Here’s how the LTV limits apply to different flat prices:
Flat Price |
|||
---|---|---|---|
Details | S$400,000 | S$700,000 | S$1,000,000 |
Max HDB Loan (80% LTV) | S$320,000 | S$560,000 | S$800,000 |
Downpayment (20%) | S$80,000 | S$140,000 | S$200,000 |
Stamp Duty(based on 1% for the first S$180,000 and 2% for the remaining amount) | S$6,600 | S$18,600 | S$24,600 |
Conveyancing Fees(based on standard legal rates for HDB flats) | S$350 | S$500 | S$500 |
Total Upfront Costs(including downpayment, stamp duty, and legal fees) | S$87,000 | S$159,100 | S$225,100 |
Special Cases in Eligibility
While it is difficult to secure an HDB loan solely as an unemployed individual, joint applications or proving financial security through alternative means may allow you to qualify.
Unemployment and HDB Loans
To qualify for an HDB loan, applicants are generally required to have a regular source of income. This requirement ensures that borrowers can meet their monthly loan repayments. However, unemployed individuals may still have options, such as making a joint application with an employed spouse or family member, allowing the household’s combined income to meet eligibility requirements.
Even if you are unemployed, demonstrating financial stability is crucial. This could include showing substantial savings or passive income sources (e.g., rental income or investment returns) to prove your ability to meet future repayments.
Step-by-Step Application Process for an HDB Loan
By following these steps, you can ensure a smooth process for securing your HDB loan, allowing you to focus on your homeownership journey.
1. Complete the Preliminary HFE Check:
Begin by logging into the HDB Flat Portal using your Singpass. Provide the particulars of all applicants and occupiers, and declare any interest in local or overseas private property. Based on the details provided, HDB will give an instant preliminary outcome on your eligibility for purchasing a flat, accessing CPF housing grants, and qualifying for an HDB loan.
2. Apply for the HFE Letter:
Within 30 days of completing the preliminary check, apply for the HFE letter. This document confirms your eligibility for an HDB loan and provides details on your financing options. During the application, you must upload the required documents, such as:
- Proof of income (e.g., CPF statements, payslips)
- NRIC for identification
- CPF contribution history
Make sure to complete the application within the timeframe and review the details carefully.
3. Get Your Results:
After submitting all necessary documents, HDB will process your HFE letter within approximately 1 month. The HFE letter is valid for 9 months from the date of issue, during which time you can use it to apply for a flat and an HDB loan.

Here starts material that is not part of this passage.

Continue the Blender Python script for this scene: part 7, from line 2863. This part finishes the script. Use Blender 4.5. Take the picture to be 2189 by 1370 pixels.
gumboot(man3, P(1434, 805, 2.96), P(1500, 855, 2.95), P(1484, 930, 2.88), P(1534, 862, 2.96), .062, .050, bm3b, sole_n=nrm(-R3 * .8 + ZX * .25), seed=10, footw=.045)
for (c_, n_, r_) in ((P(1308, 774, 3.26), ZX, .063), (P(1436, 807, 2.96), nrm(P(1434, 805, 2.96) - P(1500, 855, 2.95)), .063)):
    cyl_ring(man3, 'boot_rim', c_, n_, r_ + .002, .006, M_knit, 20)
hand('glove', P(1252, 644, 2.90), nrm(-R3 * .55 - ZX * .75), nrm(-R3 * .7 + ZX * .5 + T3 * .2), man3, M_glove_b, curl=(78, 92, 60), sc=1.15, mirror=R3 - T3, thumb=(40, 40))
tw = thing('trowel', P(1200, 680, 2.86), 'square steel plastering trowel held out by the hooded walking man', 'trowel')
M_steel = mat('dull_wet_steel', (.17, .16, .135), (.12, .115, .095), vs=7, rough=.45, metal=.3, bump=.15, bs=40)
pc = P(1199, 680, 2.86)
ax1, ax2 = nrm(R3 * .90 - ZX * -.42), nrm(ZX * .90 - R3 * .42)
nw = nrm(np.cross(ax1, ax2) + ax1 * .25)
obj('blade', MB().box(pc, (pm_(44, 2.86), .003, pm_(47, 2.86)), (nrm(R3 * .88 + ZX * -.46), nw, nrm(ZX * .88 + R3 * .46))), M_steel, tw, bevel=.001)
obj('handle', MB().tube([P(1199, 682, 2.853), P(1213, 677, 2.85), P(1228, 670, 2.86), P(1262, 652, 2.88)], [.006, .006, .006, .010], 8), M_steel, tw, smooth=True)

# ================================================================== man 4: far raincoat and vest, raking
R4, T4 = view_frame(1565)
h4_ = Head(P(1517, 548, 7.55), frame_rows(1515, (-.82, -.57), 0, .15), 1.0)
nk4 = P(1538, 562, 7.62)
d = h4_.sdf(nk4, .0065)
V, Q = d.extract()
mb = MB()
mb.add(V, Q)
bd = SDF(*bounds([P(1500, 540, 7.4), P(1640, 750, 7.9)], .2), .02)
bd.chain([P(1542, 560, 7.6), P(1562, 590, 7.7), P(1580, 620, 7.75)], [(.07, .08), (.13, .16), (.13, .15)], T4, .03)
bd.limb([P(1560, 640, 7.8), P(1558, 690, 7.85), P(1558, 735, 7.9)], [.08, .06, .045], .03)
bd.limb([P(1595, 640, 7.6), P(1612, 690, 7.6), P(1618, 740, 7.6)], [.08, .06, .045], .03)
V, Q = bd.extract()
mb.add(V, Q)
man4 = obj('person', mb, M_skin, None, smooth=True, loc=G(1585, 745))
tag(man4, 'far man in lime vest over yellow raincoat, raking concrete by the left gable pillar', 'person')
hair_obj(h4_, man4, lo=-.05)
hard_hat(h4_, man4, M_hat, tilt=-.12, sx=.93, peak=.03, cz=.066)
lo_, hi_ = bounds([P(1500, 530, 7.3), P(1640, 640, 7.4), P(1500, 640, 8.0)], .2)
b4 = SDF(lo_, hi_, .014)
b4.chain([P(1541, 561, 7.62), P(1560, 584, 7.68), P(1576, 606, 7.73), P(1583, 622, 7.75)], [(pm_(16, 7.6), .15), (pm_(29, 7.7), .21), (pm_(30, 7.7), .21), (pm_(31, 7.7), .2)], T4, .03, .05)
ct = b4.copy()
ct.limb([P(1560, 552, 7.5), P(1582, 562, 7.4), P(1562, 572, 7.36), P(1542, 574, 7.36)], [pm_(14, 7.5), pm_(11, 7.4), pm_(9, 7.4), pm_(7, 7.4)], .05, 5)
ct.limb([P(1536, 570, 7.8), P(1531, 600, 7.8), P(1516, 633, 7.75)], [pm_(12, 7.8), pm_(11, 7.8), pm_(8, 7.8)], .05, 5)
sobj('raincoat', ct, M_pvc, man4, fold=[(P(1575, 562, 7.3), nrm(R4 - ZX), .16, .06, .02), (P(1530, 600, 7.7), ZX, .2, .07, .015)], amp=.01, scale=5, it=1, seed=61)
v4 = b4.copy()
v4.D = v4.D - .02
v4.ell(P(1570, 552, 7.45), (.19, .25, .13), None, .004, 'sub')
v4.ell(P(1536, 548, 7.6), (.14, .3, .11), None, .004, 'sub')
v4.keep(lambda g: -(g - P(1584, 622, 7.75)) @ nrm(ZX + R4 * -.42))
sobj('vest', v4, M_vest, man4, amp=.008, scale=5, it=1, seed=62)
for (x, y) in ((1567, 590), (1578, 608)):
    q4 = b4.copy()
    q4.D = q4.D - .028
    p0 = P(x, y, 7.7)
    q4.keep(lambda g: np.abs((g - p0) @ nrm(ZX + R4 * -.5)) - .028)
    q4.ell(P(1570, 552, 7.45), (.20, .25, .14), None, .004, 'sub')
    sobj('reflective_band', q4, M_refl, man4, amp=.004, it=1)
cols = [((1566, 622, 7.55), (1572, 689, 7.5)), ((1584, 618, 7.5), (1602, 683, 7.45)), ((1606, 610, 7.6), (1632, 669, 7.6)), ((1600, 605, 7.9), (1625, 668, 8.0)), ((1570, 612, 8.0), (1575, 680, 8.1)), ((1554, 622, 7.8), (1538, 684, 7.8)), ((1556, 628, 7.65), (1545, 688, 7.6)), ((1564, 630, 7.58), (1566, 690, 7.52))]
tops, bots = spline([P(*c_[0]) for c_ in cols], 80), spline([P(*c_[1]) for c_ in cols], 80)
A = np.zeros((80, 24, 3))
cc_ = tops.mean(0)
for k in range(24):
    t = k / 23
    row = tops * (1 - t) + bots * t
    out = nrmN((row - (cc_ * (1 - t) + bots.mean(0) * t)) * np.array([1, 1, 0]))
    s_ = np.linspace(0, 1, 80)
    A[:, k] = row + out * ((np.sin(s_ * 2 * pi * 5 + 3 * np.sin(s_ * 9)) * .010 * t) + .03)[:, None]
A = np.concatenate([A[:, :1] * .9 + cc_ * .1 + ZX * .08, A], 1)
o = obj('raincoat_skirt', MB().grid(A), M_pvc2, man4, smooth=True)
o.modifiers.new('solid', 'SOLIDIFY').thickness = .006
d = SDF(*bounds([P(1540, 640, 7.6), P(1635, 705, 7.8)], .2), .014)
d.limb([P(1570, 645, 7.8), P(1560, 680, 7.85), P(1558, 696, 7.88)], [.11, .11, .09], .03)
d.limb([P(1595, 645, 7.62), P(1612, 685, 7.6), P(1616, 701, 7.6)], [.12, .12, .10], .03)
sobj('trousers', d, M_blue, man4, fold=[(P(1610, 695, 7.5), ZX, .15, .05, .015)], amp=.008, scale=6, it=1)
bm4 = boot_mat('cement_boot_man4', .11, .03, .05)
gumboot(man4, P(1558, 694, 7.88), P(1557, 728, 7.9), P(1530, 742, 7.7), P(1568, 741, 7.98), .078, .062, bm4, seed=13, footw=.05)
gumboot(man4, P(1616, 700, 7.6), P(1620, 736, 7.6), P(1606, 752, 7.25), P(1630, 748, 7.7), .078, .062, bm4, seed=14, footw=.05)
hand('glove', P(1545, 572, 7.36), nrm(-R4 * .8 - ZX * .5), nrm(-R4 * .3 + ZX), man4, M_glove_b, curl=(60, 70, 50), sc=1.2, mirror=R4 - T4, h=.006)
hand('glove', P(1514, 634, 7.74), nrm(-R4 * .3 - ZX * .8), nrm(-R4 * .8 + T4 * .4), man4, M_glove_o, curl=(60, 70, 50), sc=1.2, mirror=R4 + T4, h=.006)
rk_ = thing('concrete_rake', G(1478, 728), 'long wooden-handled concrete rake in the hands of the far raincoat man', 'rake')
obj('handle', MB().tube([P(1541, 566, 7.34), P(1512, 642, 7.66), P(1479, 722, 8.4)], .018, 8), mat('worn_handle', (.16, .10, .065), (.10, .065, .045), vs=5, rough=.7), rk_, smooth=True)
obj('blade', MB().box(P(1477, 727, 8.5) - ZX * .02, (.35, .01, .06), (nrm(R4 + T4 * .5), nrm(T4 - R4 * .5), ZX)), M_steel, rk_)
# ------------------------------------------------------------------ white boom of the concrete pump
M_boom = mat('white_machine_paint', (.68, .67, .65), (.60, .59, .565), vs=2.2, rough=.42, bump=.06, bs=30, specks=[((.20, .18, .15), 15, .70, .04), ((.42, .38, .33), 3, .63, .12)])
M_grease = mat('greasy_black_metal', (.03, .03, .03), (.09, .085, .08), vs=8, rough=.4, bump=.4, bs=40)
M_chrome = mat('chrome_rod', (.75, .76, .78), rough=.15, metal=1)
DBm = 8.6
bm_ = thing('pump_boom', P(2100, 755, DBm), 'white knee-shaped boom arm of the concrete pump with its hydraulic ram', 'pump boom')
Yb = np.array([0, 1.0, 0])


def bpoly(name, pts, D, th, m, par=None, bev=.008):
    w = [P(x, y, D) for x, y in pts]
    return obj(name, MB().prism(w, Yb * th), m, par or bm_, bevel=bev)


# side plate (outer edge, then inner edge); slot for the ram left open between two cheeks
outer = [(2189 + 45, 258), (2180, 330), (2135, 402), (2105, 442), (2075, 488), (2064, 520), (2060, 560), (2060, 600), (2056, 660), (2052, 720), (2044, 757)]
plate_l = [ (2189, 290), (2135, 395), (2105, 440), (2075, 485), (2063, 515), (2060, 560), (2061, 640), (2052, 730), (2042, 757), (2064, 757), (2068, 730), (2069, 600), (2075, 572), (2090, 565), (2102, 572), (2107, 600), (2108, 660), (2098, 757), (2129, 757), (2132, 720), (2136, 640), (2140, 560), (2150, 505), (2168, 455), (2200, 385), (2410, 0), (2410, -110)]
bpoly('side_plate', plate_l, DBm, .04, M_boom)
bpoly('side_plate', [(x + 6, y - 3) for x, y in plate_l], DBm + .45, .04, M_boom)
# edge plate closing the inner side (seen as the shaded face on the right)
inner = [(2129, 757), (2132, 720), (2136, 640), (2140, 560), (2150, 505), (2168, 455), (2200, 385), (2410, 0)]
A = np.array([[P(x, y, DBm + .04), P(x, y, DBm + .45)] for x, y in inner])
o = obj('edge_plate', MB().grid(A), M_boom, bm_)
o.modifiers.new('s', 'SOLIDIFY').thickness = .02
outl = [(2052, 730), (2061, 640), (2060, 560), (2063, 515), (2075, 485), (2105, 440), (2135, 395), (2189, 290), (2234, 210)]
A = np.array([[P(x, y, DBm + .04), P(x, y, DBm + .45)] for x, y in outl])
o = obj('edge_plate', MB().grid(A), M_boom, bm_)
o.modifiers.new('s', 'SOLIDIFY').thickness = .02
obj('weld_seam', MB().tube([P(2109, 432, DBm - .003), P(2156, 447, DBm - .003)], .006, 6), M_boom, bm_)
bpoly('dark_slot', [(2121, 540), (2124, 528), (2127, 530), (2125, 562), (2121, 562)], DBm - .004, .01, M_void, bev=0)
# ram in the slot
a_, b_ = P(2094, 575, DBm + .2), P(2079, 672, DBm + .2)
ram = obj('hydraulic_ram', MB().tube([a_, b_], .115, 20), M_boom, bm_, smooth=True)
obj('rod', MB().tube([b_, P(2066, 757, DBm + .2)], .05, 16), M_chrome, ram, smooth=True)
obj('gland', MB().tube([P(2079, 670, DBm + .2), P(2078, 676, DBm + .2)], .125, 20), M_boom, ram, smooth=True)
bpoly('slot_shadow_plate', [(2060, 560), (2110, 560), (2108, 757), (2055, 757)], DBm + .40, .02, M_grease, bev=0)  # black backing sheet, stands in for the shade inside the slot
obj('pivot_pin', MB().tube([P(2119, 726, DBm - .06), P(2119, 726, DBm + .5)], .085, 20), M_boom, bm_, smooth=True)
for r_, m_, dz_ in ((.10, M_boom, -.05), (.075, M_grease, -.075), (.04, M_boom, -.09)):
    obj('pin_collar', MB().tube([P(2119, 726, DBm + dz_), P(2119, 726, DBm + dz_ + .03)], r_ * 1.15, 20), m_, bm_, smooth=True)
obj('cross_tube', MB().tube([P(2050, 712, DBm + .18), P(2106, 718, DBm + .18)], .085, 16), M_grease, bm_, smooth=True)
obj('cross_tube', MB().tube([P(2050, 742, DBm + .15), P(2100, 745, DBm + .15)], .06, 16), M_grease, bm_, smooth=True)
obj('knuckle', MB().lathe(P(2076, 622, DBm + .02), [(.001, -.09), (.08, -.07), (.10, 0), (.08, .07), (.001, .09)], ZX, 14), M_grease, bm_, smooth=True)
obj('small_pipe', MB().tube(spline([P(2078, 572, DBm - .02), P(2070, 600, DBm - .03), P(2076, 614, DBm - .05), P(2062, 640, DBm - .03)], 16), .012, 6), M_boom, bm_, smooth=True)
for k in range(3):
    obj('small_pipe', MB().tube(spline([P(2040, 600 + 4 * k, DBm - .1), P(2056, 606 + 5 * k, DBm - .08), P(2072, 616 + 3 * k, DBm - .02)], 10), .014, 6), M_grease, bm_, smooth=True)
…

4. Select a Flat and Apply for an HDB Loan
After receiving your HFE letter, browse the available flats and select the one that suits your needs. Complete the HDB loan application online, ensuring that you include the HFE letter and all necessary documents.
5. Assessment and Approval
HDB will evaluate your application, taking into account factors like income, age, and the flat’s remaining lease. If approved, HDB will inform you of the loan amount and repayment terms.
Closing
Securing an HDB loan requires a thorough understanding of eligibility criteria, financial considerations, and the application process. By following the steps outlined in this guide, you’ll be better prepared to navigate the journey toward owning your own HDB flat. Stay informed about recent policy changes and make the most of available grants to ease your home-buying experience.
Key Takeaways:
- The new HFE letter replaces the HLE letter, offering a more comprehensive assessment of loans, grants, and flat eligibility.
- The HDB Loan LTV limit has been reduced to 75%, meaning homebuyers must now pay a higher downpayment of 25%.
- The HDB loan interest rate is fixed at 2.6% per annum, with a maximum loan period of 25 years.